If I were to assign trending topics to the things I've seen online today, right at the top of the list would be lots and lots and lots of people saying that Daylight Saving Time sucks big hairy donkey balls.
Y'all who said that are not wrong. There's something completely nonsensical about ripping an hour out of the morning and taping it to the end of the day and calling it "extra sunlight." We moved the sunlight; we didn't save it.
Most of the people who I saw shaking an angry fist at the fake time travel were parents of littles, which makes sense. It is rough when you have to try to convince a toddler that it is bedtime while the sun is up and then have that same toddler in your face at Way Too Early o'Clock.
But, for those of you feeling the pain of a 23-hour day because a little person is thrown all out of whack, I want to assure you of something I wish I had known five or so years ago -- it really does get better. Truly. Really.
Alexis proves it. I mean, she may not be the norm, but I think it's safe to say most kids grow out of the "completely ruined by the time change" thing.
I say that on a day when I had to wake Alexis up.

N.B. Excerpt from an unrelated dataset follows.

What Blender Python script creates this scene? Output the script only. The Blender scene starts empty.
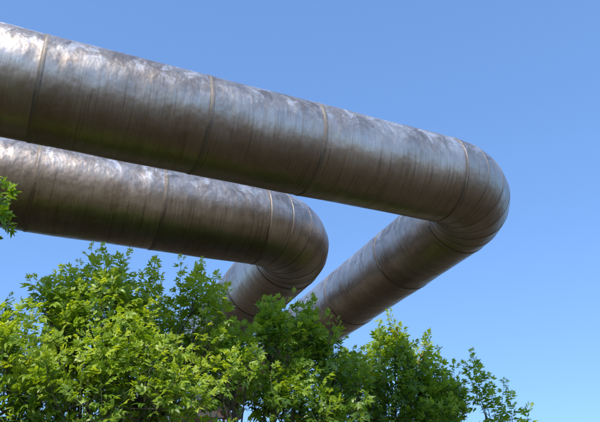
import bpy, math, random
import numpy as np
from mathutils import Matrix, Vector
random.seed(7); RNG=np.random.default_rng(11)
H=1.6
sc=bpy.context.scene
sc.view_settings.view_transform='Standard'; sc.view_settings.look='None'; sc.view_settings.exposure=0

# ---------------------------------------------------------------- camera
cam=bpy.data.cameras.new("camera"); co=bpy.data.objects.new("camera",cam); sc.collection.objects.link(co)
cam.sensor_width=36; cam.lens=39.6; cam.clip_end=5000; cam.clip_start=0.05
R=Vector((0.9112,-0.4103,-0.0365)); D=Vector((0.1686,0.4523,-0.8758)); F=Vector((0.3759,0.7919,0.4813))
m=Matrix.Identity(4)
for i in range(3):
    m[i][0]=R[i]; m[i][1]=-D[i]; m[i][2]=-F[i]
q=m.to_3x3().to_quaternion()
co.rotation_mode='QUATERNION'; co.rotation_quaternion=q; co.location=(0,0,H)
sc.camera=co

# ---------------------------------------------------------------- light
sd=Vector((-0.47,-0.62,0.93)).normalized()
el=math.asin(sd.z); rot=math.atan2(sd.x,sd.y)
w=bpy.data.worlds.new("World"); sc.world=w; w.use_nodes=True
nt=w.node_tree; bg=nt.nodes['Background']
sky=nt.nodes.new('ShaderNodeTexSky'); sky.sky_type='NISHITA'; sky.sun_disc=False
sky.sun_elevation=el; sky.sun_rotation=rot; sky.air_density=1.0; sky.dust_density=0.3; sky.ozone_density=2.5
gm=nt.nodes.new('ShaderNodeGamma'); gm.inputs[1].default_value=0.55
tn=nt.nodes.new('ShaderNodeMix'); tn.data_type='RGBA'; tn.blend_type='MULTIPLY'; tn.inputs[0].default_value=1
tn.inputs[7].default_value=(1.36,2.06,3.15,1)
nt.links.new(sky.outputs[0],gm.inputs[0]); nt.links.new(gm.outputs[0],tn.inputs[6]); nt.links.new(tn.outputs[2],bg.inputs[0]); bg.inputs[1].default_value=0.15
sl=bpy.data.lights.new("sun",'SUN'); sl.energy=5.0; sl.angle=math.radians(0.5); sl.color=(1,0.95,0.87)
so=bpy.data.objects.new("sun",sl); sc.collection.objects.link(so)
so.rotation_mode='QUATERNION'; so.rotation_quaternion=sd.to_track_quat('Z','Y'); so.location=(-10,-15,20)

# ---------------------------------------------------------------- node helpers
def newmat(name):
    mt=bpy.data.materials.new(name); mt.use_nodes=True
    return mt, mt.node_tree, mt.node_tree.nodes['Principled BSDF']
def N(nt,t,**k):
    n=nt.nodes.new(t)
    for a,b in k.items(): setattr(n,a,b)
    return n
def math_(nt,op,a,b=None,clamp=False):
    n=N(nt,'ShaderNodeMath',operation=op,use_clamp=clamp)
    for i,v in enumerate((a,b)):
        if v is None: continue
        if isinstance(v,(int,float)): n.inputs[i].default_value=v
        else: nt.links.new(v,n.inputs[i])
    return n.outputs[0]
def ramp(nt,f,a,b,ca=0.0,cb=1.0):
    n=N(nt,'ShaderNodeMapRange'); n.interpolation_type='SMOOTHSTEP'
    nt.links.new(f,n.inputs[0]); n.inputs[1].default_value=a; n.inputs[2].default_value=b
    n.inputs[3].default_value=ca; n.inputs[4].default_value=cb
    return n.outputs[0]
def mixc(nt,f,a,b,mode='MIX'):
    n=N(nt,'ShaderNodeMix',data_type='RGBA',blend_type=mode)
    if isinstance(f,(int,float)): n.inputs[0].default_value=f
    else: nt.links.new(f,n.inputs[0])
    for i,v in ((6,a),(7,b)):
        if isinstance(v,tuple): n.inputs[i].default_value=(*v,1)
        else: nt.links.new(v,n.inputs[i])
    return n.outputs[2]
def noise(nt,vec,scale,sxyz=(1,1,1),detail=4,rough=0.6,dist=0.0):
    mp=N(nt,'ShaderNodeMapping'); mp.inputs['Scale'].default_value=sxyz
    nt.links.new(vec,mp.inputs[0])
    n=N(nt,'ShaderNodeTexNoise'); n.inputs['Scale'].default_value=scale; n.inputs['Detail'].default_value=detail
    n.inputs['Roughness'].default_value=rough; n.inputs['Distortion'].default_value=dist
    nt.links.new(mp.outputs[0],n.inputs['Vector'])
    return n.outputs[0]

# ---------------------------------------------------------------- galvanised cladding
def metal():
    mt,nt,b=newmat("weathered_galvanised_sheet")
    at=N(nt,'ShaderNodeAttribute',attribute_name='pco'); V=at.outputs['Vector']
    pr=N(nt,'ShaderNodeAttribute',attribute_name='panel').outputs['Fac']
    seam=N(nt,'ShaderNodeAttribute',attribute_name='seam').outputs['Fac']
    off=N(nt,'ShaderNodeVectorMath',operation='ADD')
    cx=N(nt,'ShaderNodeCombineXYZ'); nt.links.new(math_(nt,'MULTIPLY',pr,13.0),cx.inputs[1])
    nt.links.new(V,off.inputs[0]); nt.links.new(cx.outputs[0],off.inputs[1]); VO=off.outputs[0]
    st1=noise(nt,VO,1,(16,0.9,0.9),5,0.62,0.3)
    st2=noise(nt,VO,1,(80,2.5,2.5),3,0.6,0.2)
    bl=noise(nt,VO,1.5,(1,1,1),7,0.6,0.6)
    bl2=noise(nt,VO,4.5,(1.3,1,1),7,0.68,0.8)
    bl3=noise(nt,VO,14,(1,1,1),5,0.7,0.4)
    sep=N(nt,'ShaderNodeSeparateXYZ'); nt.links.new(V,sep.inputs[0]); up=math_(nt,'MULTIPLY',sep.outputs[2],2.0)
    sv=math_(nt,'ADD',math_(nt,'MULTIPLY',st1,0.45),math_(nt,'MULTIPLY',st2,0.55))
    streak=ramp(nt,sv,0.32,0.70)
    c=mixc(nt,streak,(0.43,0.36,0.30),(0.64,0.565,0.49))
    c=mixc(nt,ramp(nt,bl,0.42,0.66,0,0.8),c,(0.34,0.26,0.195))
    c=mixc(nt,ramp(nt,bl3,0.35,0.75,0,0.4),c,(0.66,0.61,0.56))
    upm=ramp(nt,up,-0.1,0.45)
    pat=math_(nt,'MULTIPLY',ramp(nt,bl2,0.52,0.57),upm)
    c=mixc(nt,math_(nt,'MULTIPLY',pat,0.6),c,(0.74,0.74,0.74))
    dk=math_(nt,'MULTIPLY',ramp(nt,noise(nt,VO,2.4,(1.3,1,1),7,0.72,1.2),0.50,0.56),ramp(nt,up,-.3,.4))
    c=mixc(nt,math_(nt,'MULTIPLY',dk,0.6),c,(0.23,0.18,0.145))
    drip=math_(nt,'MULTIPLY',ramp(nt,noise(nt,VO,1,(44,1.3,1.3),4,.65),.54,.68),ramp(nt,up,.3,-.6))
    c=mixc(nt,math_(nt,'MULTIPLY',drip,.5),c,(0.14,0.09,0.055))
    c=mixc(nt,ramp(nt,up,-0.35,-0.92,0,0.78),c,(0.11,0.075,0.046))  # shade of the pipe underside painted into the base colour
    sg=math_(nt,'MULTIPLY',ramp(nt,math_(nt,'ADD',seam,math_(nt,'MULTIPLY',math_(nt,'SUBTRACT',bl3,.5),.8)),.2,.9),.75)
    c=mixc(nt,sg,c,(0.14,0.115,0.09))
    pv=math_(nt,'ADD',math_(nt,'MULTIPLY',pr,0.24),0.86)
    cc=N(nt,'ShaderNodeCombineXYZ')
    for i in range(3): nt.links.new(pv,cc.inputs[i])
    c=mixc(nt,1.0,c,cc.outputs[0],'MULTIPLY')
    nt.links.new(c,b.inputs['Base Color'])
    b.inputs['Metallic'].default_value=0.85
    r=math_(nt,'ADD',math_(nt,'MULTIPLY',streak,-0.05),math_(nt,'ADD',math_(nt,'MULTIPLY',bl2,0.36),0.25))
    r=math_(nt,'ADD',r,math_(nt,'MULTIPLY',sg,.35))
    nt.links.new(r,b.inputs['Roughness'])
    h=math_(nt,'ADD',math_(nt,'MULTIPLY',st1,0.05),math_(nt,'MULTIPLY',noise(nt,VO,3.0,(1.5,1,1),3,0.5),2.0))
    h=math_(nt,'ADD',h,math_(nt,'MULTIPLY',bl2,0.2))
    bp=N(nt,'ShaderNodeBump'); bp.inputs['Strength'].default_value=0.5; bp.inputs['Distance'].default_value=0.02
    nt.links.new(h,bp.inputs['Height']); nt.links.new(bp.outputs[0],b.inputs['Normal'])
    return mt
MET=metal()
NS=112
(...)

Wait. I should probably frame that statement. I think I've mentioned it before, but I can't find the post, so . . . I don't wake Alexis up for school. I don't need to. 99.9% of the time, her internal clock goes off at Way Too Early o'Clock. On school days, she uses that to her advantage. If she gets herself dressed, brushes her teeth, combs her hair, makes herself breakfast, and packs her lunch on days she doesn't like what's on the school menu, she gets free reign of the TV until it's bus time.
I do NOTHING. Absolutely, positively nothing. She just does it! By herself! All so she can have the remote! (Don't tell her, but she could talk me into getting her a pony in exchange for being awesomely independent on school days. Or a car. Or an island in the Mediterranean. IT'S THE GREATEST IS WHAT I'M SAYING.)
Today, though, for the first time in months, Alexis didn't wake up all by herself. It was really hard work for me to wander all the way down the hall and turn on her light, but I managed somehow. (And by hard work, I mean it took 0.0000004 seconds and zero effort.) I turned on her light, jumped in the shower, and heard the familiar sound of a bunch of rumbling buffalo crashing through the house a few minutes later.
The familiar sound of a bunch of rumbling buffalo crashing through the house is Alexis and her posse. The dogs AND cats follow her around in the morning. If she runs down the hall, they ALL run down the hall. The buffalo ran into the bathroom, ripped open the door, and yelled through the shower curtain, "MOM! I'M SO LATE!"
"It's OK," I replied. "You've got enough time to get ready."
And she did. She had PLENTY of time to get through the essentials.
She pressed her hyper-drive button, though. Instead of just getting through the essentials, she somehow zoomed through her routine and ended up with enough time to watch an episode of "Good Luck, Charlie."
Highly motivated, that one.
Which is all to say, sure, Daylight Saving Time messed with the 8-year old's head, but she still found way out the door just fine.
If you've got littles and they struggled today? Your future is looking up.
(Daylight Saving Time still blows, though. Ain't no doubt about that.)